● **Do this**
Can you print the data exactly and leave out each image?

☆ ☆ ☆

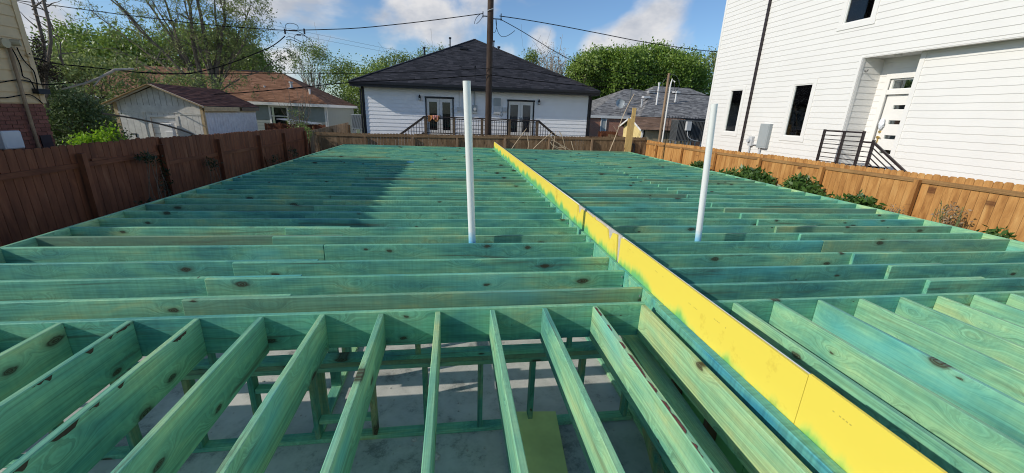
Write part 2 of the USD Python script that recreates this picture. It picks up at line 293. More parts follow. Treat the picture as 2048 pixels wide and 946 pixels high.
m_brass = plain('brass', (0.6, 0.42, 0.14), 0.3, metal=0.9, var=0.1)
m_galv = plain('galvanised_steel', (0.45, 0.46, 0.47), 0.42, metal=0.7, var=0.2)
m_core = plain('torn_gypsum_core', (0.46, 0.43, 0.38), 0.9, var=0.2, scale=20)
m_tape = plain('white_torn_paper', (0.78, 0.76, 0.68), 0.7, var=0.06)
m_mortar = plain('grey_brown_mortar', (0.115, 0.065, 0.05), 0.9)
m_wire = plain('black_cable', (0.008, 0.008, 0.009), 0.9, spec=0.05)
m_wire2 = plain('grey_far_wire', (0.10, 0.10, 0.11), 0.5)
m_dark = plain('dark_interior', (0.045, 0.047, 0.052), 0.9)
m_curtain = plain('mauve_curtain', (0.32, 0.25, 0.26), 0.9, var=0.1)
m_pink = plain('pink_rug', (0.62, 0.27, 0.22), 0.9, var=0.15)
m_rust = plain('rust_orange_rug', (0.42, 0.18, 0.06), 0.95, var=0.3, scale=20)
m_bag = plain('clear_white_plastic', (0.7, 0.73, 0.76), 0.25, var=0.1)
m_concrete2 = plain('porch_concrete', (0.42, 0.40, 0.37), 0.85, var=0.1)
m_deck = plain('dark_stained_deck_wood', (0.035, 0.026, 0.022), 0.55, var=0.3)
m_deckp = plain('brown_deck_post', (0.11, 0.075, 0.045), 0.6, var=0.3)
m_bark = plain('grey_brown_bark', (0.15, 0.115, 0.085), 0.9, var=0.4, scale=9, bump=0.6)
m_bark_l = plain('pale_bark', (0.40, 0.35, 0.29), 0.9, var=0.3, scale=9)
m_vine = plain('dead_brown_vine', (0.05, 0.038, 0.024), 0.95, var=0.3)
m_bark_red = plain('red_brown_bark_edge', (0.13, 0.05, 0.04), 0.9, var=0.4, scale=30)
m_metalroof = plain('silver_sheet_roof', (0.45, 0.47, 0.47), 0.35, metal=0.6, var=0.2)
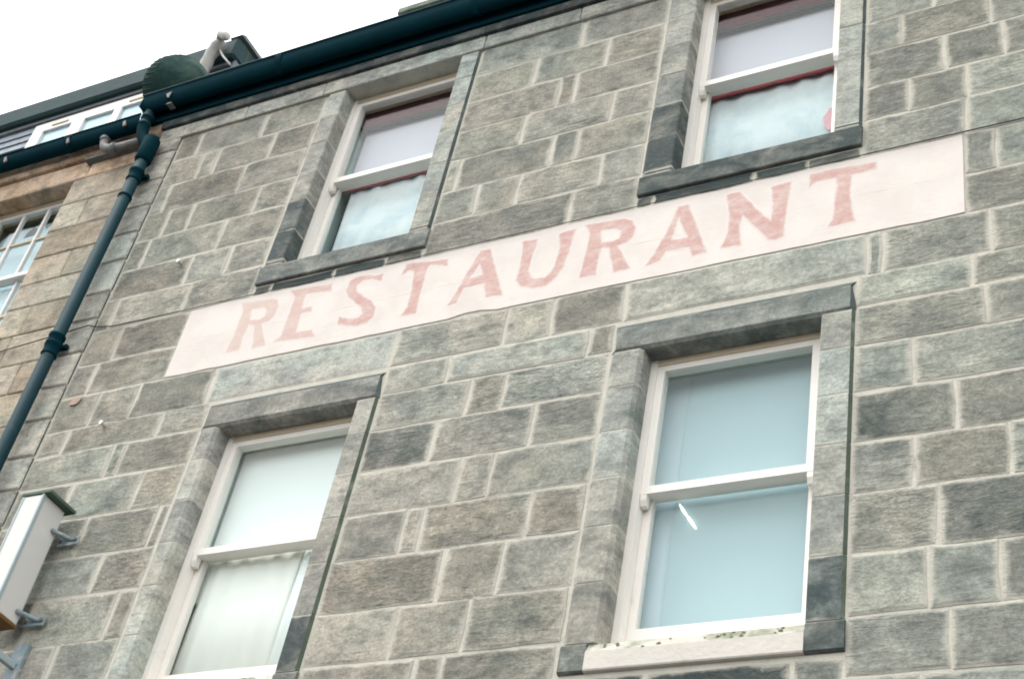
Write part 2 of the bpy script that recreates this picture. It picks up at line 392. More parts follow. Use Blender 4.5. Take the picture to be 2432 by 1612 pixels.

☆ ☆ ☆

● **Written solution**
Write part 2 of the USD Python script that recreates this picture. It picks up at line 293. More parts follow. Treat the picture as 2048 pixels wide and 946 pixels high.
m_brass = plain('brass', (0.6, 0.42, 0.14), 0.3, metal=0.9, var=0.1)
m_galv = plain('galvanised_steel', (0.45, 0.46, 0.47), 0.42, metal=0.7, var=0.2)
m_core = plain('torn_gypsum_core', (0.46, 0.43, 0.38), 0.9, var=0.2, scale=20)
m_tape = plain('white_torn_paper', (0.78, 0.76, 0.68), 0.7, var=0.06)
m_mortar = plain('grey_brown_mortar', (0.115, 0.065, 0.05), 0.9)
m_wire = plain('black_cable', (0.008, 0.008, 0.009), 0.9, spec=0.05)
m_wire2 = plain('grey_far_wire', (0.10, 0.10, 0.11), 0.5)
m_dark = plain('dark_interior', (0.045, 0.047, 0.052), 0.9)
m_curtain = plain('mauve_curtain', (0.32, 0.25, 0.26), 0.9, var=0.1)
m_pink = plain('pink_rug', (0.62, 0.27, 0.22), 0.9, var=0.15)
m_rust = plain('rust_orange_rug', (0.42, 0.18, 0.06), 0.95, var=0.3, scale=20)
m_bag = plain('clear_white_plastic', (0.7, 0.73, 0.76), 0.25, var=0.1)
m_concrete2 = plain('porch_concrete', (0.42, 0.40, 0.37), 0.85, var=0.1)
m_deck = plain('dark_stained_deck_wood', (0.035, 0.026, 0.022), 0.55, var=0.3)
m_deckp = plain('brown_deck_post', (0.11, 0.075, 0.045), 0.6, var=0.3)
m_bark = plain('grey_brown_bark', (0.15, 0.115, 0.085), 0.9, var=0.4, scale=9, bump=0.6)
m_bark_l = plain('pale_bark', (0.40, 0.35, 0.29), 0.9, var=0.3, scale=9)
m_vine = plain('dead_brown_vine', (0.05, 0.038, 0.024), 0.95, var=0.3)
m_bark_red = plain('red_brown_bark_edge', (0.13, 0.05, 0.04), 0.9, var=0.4, scale=30)
m_metalroof = plain('silver_sheet_roof', (0.45, 0.47, 0.47), 0.35, metal=0.6, var=0.2)
Write part 2 of the bpy script that recreates this picture. It picks up at line 392. More parts follow. Use Blender 4.5. Take the picture to be 2432 by 1612 pixels.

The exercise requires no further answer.